:: What is expected ::
Set all the material down again unchanged, without the pictures.

:: Provided material ::
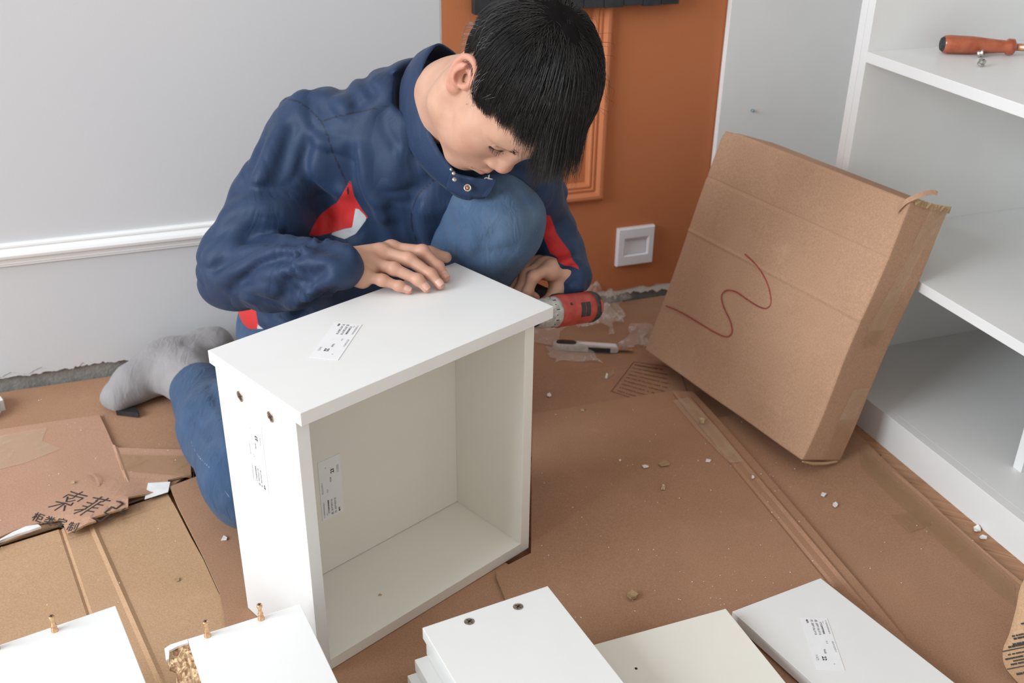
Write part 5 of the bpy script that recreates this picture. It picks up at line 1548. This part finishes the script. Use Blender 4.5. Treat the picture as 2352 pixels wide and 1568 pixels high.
# ------------------------------------------------------------------ utility knife
kz = Z0 + .0050
kA = floor_at(1268, 797, kz); kB = floor_at(1420, 806, kz); kx = (kB - kA); kl = kx.length; kx.normalize(); ky = UZ.cross(kx)
KM = frame(kA, kx, ky, UZ)
mt, nt, b = node_mat('knife_grey', (.52, .49, .46), .45, .4)
noise_col(nt, b, (.44, .41, .38), (.60, .57, .54), 60)
mt, nt, b = node_mat('copper_blade', (.62, .30, .16), .35, .5, .7)
noise_col(nt, b, (.55, .22, .11), (.72, .45, .30), 120)
kn = thing('utility_knife', 'grey snap-off utility knife with black grip lying on the cardboard', 'knife', KM)
def slab(outline, z0, z1, name, mat, parent, bev=.0):
    bm = bmesh.new(); vb = [bm.verts.new((x, y, z0)) for x, y in outline]; f = bm.faces.new(vb)
    r = bmesh.ops.extrude_face_region(bm, geom=[f])
    for v in r['geom']:
        if isinstance(v, bmesh.types.BMVert): v.co.z = z1
    bmesh.ops.recalc_face_normals(bm, faces=bm.faces)
    if bev: bmesh.ops.bevel(bm, geom=[e for e in bm.edges], offset=bev, segments=2, affect='EDGES', clamp_overlap=True)
    return add_bm(name, bm, mat, parent)
slab([(0, -.004), (.006, -.013), (.020, -.0155), (kl - .008, -.013), (kl, -.010), (kl - .004, .011), (.022, .0145), (.006, .010)], 0, .0125, 'handle_shell', 'knife_grey', kn, .002)
slab([(.008, .0), (.010, .008), (.018, .0115), (.044, .0115), (.052, .006), (.050, -.003), (.042, -.006), (.012, -.006)], .0123, .0140, 'grip_pad', 'black_plastic', kn, .0005)
slab([(kl * .55, -.0152), (kl * .88, -.0142), (kl * .88, -.0122), (kl * .55, -.0130)], .002, .0115, 'slider_rail', 'black_plastic', kn)
slab([(.055, .001), (.075, -.004), (kl - .004, -.006), (kl - .006, .008), (.070, .009)], .0124, .0130, 'top_inlay', 'white_plastic', kn)
slab([(kl - .004, -.0075), (kl + .034, -.0065), (kl + .026, .0075), (kl - .004, .0085)], .006, .0066, 'blade', 'copper_blade', kn)
slab([(kl + .006, -.0075), (kl + .020, -.007), (kl + .018, .008), (kl + .008, .008)], .0066, .0085, 'blade_clip', 'steel', kn)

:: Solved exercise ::
Write part 5 of the bpy script that recreates this picture. It picks up at line 1548. This part finishes the script. Use Blender 4.5. Treat the picture as 2352 pixels wide and 1568 pixels high.
# ------------------------------------------------------------------ utility knife
kz = Z0 + .0050
kA = floor_at(1268, 797, kz); kB = floor_at(1420, 806, kz); kx = (kB - kA); kl = kx.length; kx.normalize(); ky = UZ.cross(kx)
KM = frame(kA, kx, ky, UZ)
mt, nt, b = node_mat('knife_grey', (.52, .49, .46), .45, .4)
noise_col(nt, b, (.44, .41, .38), (.60, .57, .54), 60)
mt, nt, b = node_mat('copper_blade', (.62, .30, .16), .35, .5, .7)
noise_col(nt, b, (.55, .22, .11), (.72, .45, .30), 120)
kn = thing('utility_knife', 'grey snap-off utility knife with black grip lying on the cardboard', 'knife', KM)
def slab(outline, z0, z1, name, mat, parent, bev=.0):
    bm = bmesh.new(); vb = [bm.verts.new((x, y, z0)) for x, y in outline]; f = bm.faces.new(vb)
    r = bmesh.ops.extrude_face_region(bm, geom=[f])
    for v in r['geom']:
        if isinstance(v, bmesh.types.BMVert): v.co.z = z1
    bmesh.ops.recalc_face_normals(bm, faces=bm.faces)
    if bev: bmesh.ops.bevel(bm, geom=[e for e in bm.edges], offset=bev, segments=2, affect='EDGES', clamp_overlap=True)
    return add_bm(name, bm, mat, parent)
slab([(0, -.004), (.006, -.013), (.020, -.0155), (kl - .008, -.013), (kl, -.010), (kl - .004, .011), (.022, .0145), (.006, .010)], 0, .0125, 'handle_shell', 'knife_grey', kn, .002)
slab([(.008, .0), (.010, .008), (.018, .0115), (.044, .0115), (.052, .006), (.050, -.003), (.042, -.006), (.012, -.006)], .0123, .0140, 'grip_pad', 'black_plastic', kn, .0005)
slab([(kl * .55, -.0152), (kl * .88, -.0142), (kl * .88, -.0122), (kl * .55, -.0130)], .002, .0115, 'slider_rail', 'black_plastic', kn)
slab([(.055, .001), (.075, -.004), (kl - .004, -.006), (kl - .006, .008), (.070, .009)], .0124, .0130, 'top_inlay', 'white_plastic', kn)
slab([(kl - .004, -.0075), (kl + .034, -.0065), (kl + .026, .0075), (kl - .004, .0085)], .006, .0066, 'blade', 'copper_blade', kn)
slab([(kl + .006, -.0075), (kl + .020, -.007), (kl + .018, .008), (kl + .008, .008)], .0066, .0085, 'blade_clip', 'steel', kn)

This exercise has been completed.